Millet, walnut pesto and broccoli served with a balsamic vinegar reduction

Millet with Broccoli and Walnut Pesto
adapted from Eden Kitchen
B gives it 3 out of 5 carrots

1 cup hulled (pearled) millet*
2 cups water
1/4 tsp salt
2 cups frozen broccoli florets, thawed *
¾ cup walnuts, roughly chopped + some for garnish
1 packed cup flat leaf parsley
1/2 cup extra virgin olive oil
2 tablespoon lemon juice
⅔ cup finely grated parmesan
2 cloves garlic
1 tsp  salt
1/2 tsp black pepper

1. In a medium saucepan over medium heat place 1 cup of millet  and toast for 2-3 minutes, stirring constantly until it smells nutty. Be careful to not let the millet burn. Add 2 cups of water and 1/4 tsp of salt. Bring to boil, reduce heat and cover.  Simmer until all the liquid has been absorbed 25-30 minutes*. Once done, turn off the heat and let the millet sit covered for 5-7 minutes. Fluff with a fork and set aside.

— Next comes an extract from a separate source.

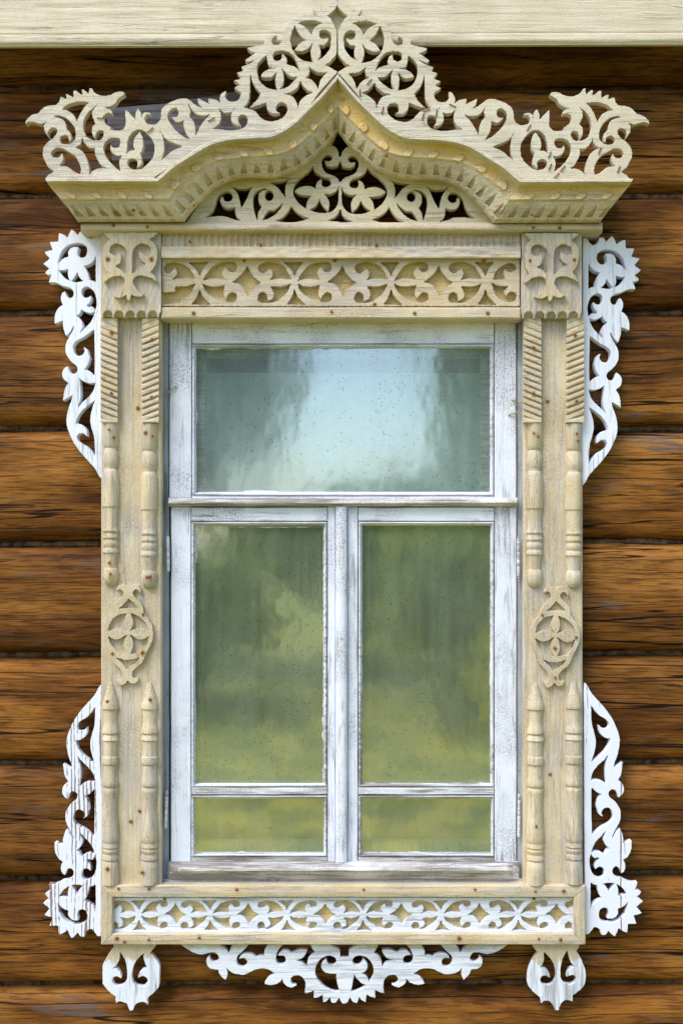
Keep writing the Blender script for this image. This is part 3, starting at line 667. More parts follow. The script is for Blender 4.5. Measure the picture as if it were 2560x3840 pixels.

2. Meanwhile in a food processor or blender add walnuts, parsley, EVOO, lemon juice, parmesan, garlic, black pepper and salt. Pulse twice then process until well combined. Taste and add more lemon juice or salt as needed.

3. In a small saucepan of water, add broccoli and cook to warm up, about 2 minutes. Drain well.

4. Toss the millet with the cooked broccoli and 1/2 of the pesto. Taste and add more pesto if needed.

5. Serve topped with more walnuts, sliced avocado,a drizzle of balsamic vinegar or bacon if you’re a meat eater!

Super Easy Balsamic Vinegar Reduction

1/4 cup balsamic vinegar

1. In a small skillet over medium heat, add vinegar and bring to a simmer.

2. Simmer until the vinegar is slightly thickened, 1-2 minutes. Or longer for a thicker stronger sauce.



*For the West Africans, the millet you buy in the market will take about 35-40 minutes to cook and you will probably need 3 cups of water. Make sure that it is well cleaned and hulled. I would recommend cleaning and washing it, letting it dry and then toasting it. OR you can have it ground and steam it and then follow the directions starting with the pesto.

*If using fresh broccoli (lucky you!!!), clean the florets and add to boiling water for 45 seconds. Drain and run under cold water to stop the cooking process.